9.3x57
(.450 member)
10/12/07 03:22 PM
Re: Target for zeroing with open sights

JPK: I agree that some peeps do block a substantial amount of view. One that doesn't is the old Swedish jaktdiopter. I have one on a Husqvarna Model 46 and it works well for me.

I wonder if the following two fellows were Cork Poppers?

Old John Buhmiller, the barrel-maker turned elephant hunter favored the wide V rear {he must have been sober most of the time} mated with {oops, here comes the bottle...} a thick wide BLADE up front which according to Bob Bell in Gun Digest, 54th Edition, he kept painted white. Mentioned elsewhere, I can vouch for this painting business myself, though due to conditions here, often black serves best. Buhmiller favored this combination even over a large peep.

And some may remember the late Harold Johnson, the originator of the .450 Alaskan. Possibly he grabbed the whole jug, as during his years in Alaska for bear hunting and on the custom guns he made, he favored the SOURDOUGH front mated with an adjustable peep rear with the threaded aperture insert removed. Cited in Handloader August 1999.

Two more guys I would have liked to have in the discussion here and I'd have been happy to provide the bottle.

And then there is Craig Boddington. He has stated in print he likes the V/Bead for an open sight on big critters but finds the peep faster and more precise. I wonder if he is a cork popper? Maybe just sometimes...

So, back to the actual topic for a moment.

If I remember correctly, you actually asked for target types used for zeroing. I assume that means paper. At least it does for me. Not sure for others:

Here are several I find useful.

The large target is the Norwegian hunting test target. ErikD will be familiar with this one. The smaller ones are of my own design, using the principles of the norsk target.

Use whatever to set your sights, a small dot on a large white background, a round bull, an anchor-type or whatever. I frequently use a small 1" square of masking tape placed on the center of the Facing Deer target pictured below.

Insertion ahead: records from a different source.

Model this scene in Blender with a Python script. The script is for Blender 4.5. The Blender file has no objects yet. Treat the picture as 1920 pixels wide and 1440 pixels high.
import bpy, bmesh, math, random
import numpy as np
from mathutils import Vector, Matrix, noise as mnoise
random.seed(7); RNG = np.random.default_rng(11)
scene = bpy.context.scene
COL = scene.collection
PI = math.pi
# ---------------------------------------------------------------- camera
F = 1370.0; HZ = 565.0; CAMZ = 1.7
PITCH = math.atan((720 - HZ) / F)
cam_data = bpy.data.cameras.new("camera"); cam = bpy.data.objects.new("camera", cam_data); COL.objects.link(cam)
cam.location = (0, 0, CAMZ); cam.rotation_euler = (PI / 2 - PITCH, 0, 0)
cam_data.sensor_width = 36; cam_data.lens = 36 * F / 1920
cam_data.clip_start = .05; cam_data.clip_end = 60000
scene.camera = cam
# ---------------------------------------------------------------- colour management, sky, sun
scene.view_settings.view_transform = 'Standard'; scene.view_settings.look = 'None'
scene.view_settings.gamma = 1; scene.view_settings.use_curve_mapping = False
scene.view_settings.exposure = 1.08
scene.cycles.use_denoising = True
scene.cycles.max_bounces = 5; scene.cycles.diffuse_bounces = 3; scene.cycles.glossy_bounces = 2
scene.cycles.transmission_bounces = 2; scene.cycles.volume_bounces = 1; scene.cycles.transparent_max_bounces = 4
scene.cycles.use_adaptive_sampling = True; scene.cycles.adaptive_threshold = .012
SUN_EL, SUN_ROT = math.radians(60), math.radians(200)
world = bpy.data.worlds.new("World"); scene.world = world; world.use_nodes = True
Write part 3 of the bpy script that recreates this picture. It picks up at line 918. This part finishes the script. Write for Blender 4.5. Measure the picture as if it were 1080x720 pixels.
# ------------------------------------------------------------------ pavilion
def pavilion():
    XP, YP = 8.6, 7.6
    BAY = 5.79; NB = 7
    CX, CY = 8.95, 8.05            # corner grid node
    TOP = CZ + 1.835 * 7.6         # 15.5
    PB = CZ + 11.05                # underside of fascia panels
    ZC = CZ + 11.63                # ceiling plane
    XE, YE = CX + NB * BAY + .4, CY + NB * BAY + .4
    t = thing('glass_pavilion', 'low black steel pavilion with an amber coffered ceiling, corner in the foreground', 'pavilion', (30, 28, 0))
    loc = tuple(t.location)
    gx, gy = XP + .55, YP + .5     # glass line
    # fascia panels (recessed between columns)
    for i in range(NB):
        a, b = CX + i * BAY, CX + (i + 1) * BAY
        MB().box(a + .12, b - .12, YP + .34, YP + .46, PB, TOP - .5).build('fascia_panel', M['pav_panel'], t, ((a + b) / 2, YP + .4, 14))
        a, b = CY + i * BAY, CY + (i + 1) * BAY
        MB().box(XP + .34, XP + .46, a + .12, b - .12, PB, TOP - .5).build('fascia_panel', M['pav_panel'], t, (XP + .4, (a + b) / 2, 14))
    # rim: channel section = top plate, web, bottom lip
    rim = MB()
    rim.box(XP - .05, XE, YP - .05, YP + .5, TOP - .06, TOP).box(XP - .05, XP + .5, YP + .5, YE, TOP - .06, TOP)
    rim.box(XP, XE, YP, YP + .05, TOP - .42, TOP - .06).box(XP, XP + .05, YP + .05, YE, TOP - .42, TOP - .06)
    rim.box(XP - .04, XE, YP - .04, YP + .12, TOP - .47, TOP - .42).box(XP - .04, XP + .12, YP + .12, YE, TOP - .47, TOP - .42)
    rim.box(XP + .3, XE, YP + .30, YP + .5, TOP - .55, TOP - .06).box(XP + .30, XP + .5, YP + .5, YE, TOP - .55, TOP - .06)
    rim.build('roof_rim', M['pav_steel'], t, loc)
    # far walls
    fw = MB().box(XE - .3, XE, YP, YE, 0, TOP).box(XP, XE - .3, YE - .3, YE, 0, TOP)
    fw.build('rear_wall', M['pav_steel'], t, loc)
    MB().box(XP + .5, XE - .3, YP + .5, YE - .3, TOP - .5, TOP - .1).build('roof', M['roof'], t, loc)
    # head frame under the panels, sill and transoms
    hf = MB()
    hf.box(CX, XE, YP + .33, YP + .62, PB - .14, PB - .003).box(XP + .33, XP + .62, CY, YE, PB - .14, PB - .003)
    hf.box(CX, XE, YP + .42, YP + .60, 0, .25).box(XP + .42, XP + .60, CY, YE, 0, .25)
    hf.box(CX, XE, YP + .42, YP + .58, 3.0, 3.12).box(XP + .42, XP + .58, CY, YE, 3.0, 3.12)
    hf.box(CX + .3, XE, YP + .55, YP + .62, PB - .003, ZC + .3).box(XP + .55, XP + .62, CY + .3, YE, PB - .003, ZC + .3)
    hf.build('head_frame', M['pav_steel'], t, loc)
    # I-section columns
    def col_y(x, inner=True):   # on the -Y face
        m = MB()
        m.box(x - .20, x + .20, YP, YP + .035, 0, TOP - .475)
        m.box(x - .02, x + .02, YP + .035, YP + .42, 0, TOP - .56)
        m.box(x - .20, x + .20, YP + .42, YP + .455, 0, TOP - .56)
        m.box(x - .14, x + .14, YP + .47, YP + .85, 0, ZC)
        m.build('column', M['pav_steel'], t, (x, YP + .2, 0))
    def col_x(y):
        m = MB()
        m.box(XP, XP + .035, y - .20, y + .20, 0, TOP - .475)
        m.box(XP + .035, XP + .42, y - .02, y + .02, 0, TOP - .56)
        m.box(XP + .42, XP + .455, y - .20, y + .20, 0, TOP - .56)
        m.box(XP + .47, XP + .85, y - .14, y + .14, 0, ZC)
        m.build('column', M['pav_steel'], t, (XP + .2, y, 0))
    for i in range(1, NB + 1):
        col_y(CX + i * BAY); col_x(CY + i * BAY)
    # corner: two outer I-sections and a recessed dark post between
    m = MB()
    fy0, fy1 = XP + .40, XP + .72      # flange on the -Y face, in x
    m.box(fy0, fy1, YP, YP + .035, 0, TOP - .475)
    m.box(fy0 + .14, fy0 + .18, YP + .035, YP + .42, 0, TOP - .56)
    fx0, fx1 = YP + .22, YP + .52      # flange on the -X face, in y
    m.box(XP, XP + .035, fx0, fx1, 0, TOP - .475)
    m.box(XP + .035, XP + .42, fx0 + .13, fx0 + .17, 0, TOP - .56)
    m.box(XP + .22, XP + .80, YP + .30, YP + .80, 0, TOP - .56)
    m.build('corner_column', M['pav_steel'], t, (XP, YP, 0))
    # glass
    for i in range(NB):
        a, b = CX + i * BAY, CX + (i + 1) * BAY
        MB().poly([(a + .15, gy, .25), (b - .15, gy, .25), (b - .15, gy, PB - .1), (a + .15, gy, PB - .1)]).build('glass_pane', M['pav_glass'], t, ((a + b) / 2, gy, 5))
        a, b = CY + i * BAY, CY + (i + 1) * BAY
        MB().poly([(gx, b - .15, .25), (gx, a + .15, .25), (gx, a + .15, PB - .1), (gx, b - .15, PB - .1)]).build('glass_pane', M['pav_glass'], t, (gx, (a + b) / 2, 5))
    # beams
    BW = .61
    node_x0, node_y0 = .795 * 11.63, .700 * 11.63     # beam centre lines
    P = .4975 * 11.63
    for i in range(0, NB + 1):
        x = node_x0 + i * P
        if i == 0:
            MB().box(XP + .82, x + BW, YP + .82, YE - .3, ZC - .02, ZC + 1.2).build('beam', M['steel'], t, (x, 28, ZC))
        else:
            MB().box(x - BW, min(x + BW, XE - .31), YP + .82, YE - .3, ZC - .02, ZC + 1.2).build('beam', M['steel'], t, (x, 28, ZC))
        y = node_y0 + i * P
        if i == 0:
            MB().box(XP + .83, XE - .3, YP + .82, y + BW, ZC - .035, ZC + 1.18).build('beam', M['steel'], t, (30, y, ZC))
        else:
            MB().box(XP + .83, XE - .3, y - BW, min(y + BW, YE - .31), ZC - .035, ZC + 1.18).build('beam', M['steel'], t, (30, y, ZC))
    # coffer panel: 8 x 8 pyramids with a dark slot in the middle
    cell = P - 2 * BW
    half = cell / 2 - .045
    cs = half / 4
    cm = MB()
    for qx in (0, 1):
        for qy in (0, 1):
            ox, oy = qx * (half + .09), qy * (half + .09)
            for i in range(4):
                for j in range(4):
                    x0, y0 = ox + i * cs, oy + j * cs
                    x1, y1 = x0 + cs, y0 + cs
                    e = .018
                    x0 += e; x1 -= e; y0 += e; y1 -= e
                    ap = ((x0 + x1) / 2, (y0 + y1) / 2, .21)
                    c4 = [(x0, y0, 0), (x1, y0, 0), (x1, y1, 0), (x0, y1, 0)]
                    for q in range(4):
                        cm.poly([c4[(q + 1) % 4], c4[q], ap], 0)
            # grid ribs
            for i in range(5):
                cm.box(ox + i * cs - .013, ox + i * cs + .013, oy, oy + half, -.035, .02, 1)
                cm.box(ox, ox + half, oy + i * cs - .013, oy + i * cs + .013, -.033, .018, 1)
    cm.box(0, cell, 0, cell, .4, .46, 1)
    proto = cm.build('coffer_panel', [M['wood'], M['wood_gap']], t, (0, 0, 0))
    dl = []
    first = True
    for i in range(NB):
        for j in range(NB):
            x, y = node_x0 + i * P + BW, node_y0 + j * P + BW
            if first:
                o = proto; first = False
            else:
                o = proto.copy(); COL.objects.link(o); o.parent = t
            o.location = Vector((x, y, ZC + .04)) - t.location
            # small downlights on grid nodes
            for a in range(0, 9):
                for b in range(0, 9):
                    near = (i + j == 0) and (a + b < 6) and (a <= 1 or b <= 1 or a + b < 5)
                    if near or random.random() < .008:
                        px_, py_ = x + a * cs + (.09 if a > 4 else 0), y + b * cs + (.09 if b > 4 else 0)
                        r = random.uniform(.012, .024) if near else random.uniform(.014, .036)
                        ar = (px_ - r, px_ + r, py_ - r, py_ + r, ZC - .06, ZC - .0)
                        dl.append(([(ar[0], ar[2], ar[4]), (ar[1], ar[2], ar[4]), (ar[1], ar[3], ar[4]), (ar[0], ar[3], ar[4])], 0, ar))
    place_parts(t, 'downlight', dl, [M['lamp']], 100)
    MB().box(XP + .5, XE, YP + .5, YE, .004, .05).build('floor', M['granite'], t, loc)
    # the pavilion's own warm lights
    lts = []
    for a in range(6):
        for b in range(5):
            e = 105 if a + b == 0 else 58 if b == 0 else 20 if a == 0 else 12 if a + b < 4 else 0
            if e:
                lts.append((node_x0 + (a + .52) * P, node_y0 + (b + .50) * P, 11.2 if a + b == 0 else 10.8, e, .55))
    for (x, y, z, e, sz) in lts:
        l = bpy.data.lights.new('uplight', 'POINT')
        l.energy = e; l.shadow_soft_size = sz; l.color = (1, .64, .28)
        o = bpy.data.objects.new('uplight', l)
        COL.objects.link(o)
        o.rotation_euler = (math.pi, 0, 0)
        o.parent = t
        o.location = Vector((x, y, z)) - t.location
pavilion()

Once sights are set, the use of the silhouettes establish exactly how you use them on asymmetrical targets {not many round bulls in the field}. I submit that if a fellow has to go through some complicated holding or gymnastication to use a set of sights he's better off with different type, but to each his own. I place the top edge of the front sight where I want the bullet to go and shoot.

The Facing Deer is a symmetrical target, and very easy to hold on. The Broadside Coyote is less so, and ditto the Broadside Cow Elk. We shoot all of them at various ranges from field positions after zeroing, no bench allowed, but the point is that the targets have lightly scratched kill zones that cannot be seen with the naked eye when shooting. The targets do not lie. the shots are either in or out. I have used them to teach limits of shooting ability and they seem to be a bit of a revelation for some.

I consider an 8 inch circle to be a conservative diameter of a deer kill zone, and six inches ditto for the coyote. If a fellow cannot on-command place 5 shots inside the 8 inch kill zone on the "Elk" {with no shots outside the invisible circle} at a given range, then he shouldn't be shooting at a deer at that range in the field. In practice, I will take any shot given on a coyote or dog {even a mere wound is A OK by me} but the Coyote target is a good one for practice anyway, particularly for pistol when approaching a trapped yote that might "erupt" and break away when seeing the trapper.

The targets are instructive. Granted, small varmints obviously demand a level of precision far beyond 8 inches at 100 meters but for deer we find these targets very helpful when used at all ranges. I have seen many otherwise confident shooters throw wide shots on the targets, followed by excuses. As I tell my kids, a target, paper or critter, doesn't lie. You can either hit it, or you can't. I confess, part of the reason I quit using beads was that I got unexplainable flyers on these types of targets at ranges beyond 50 meters.

Hopefully they may be of some use to you.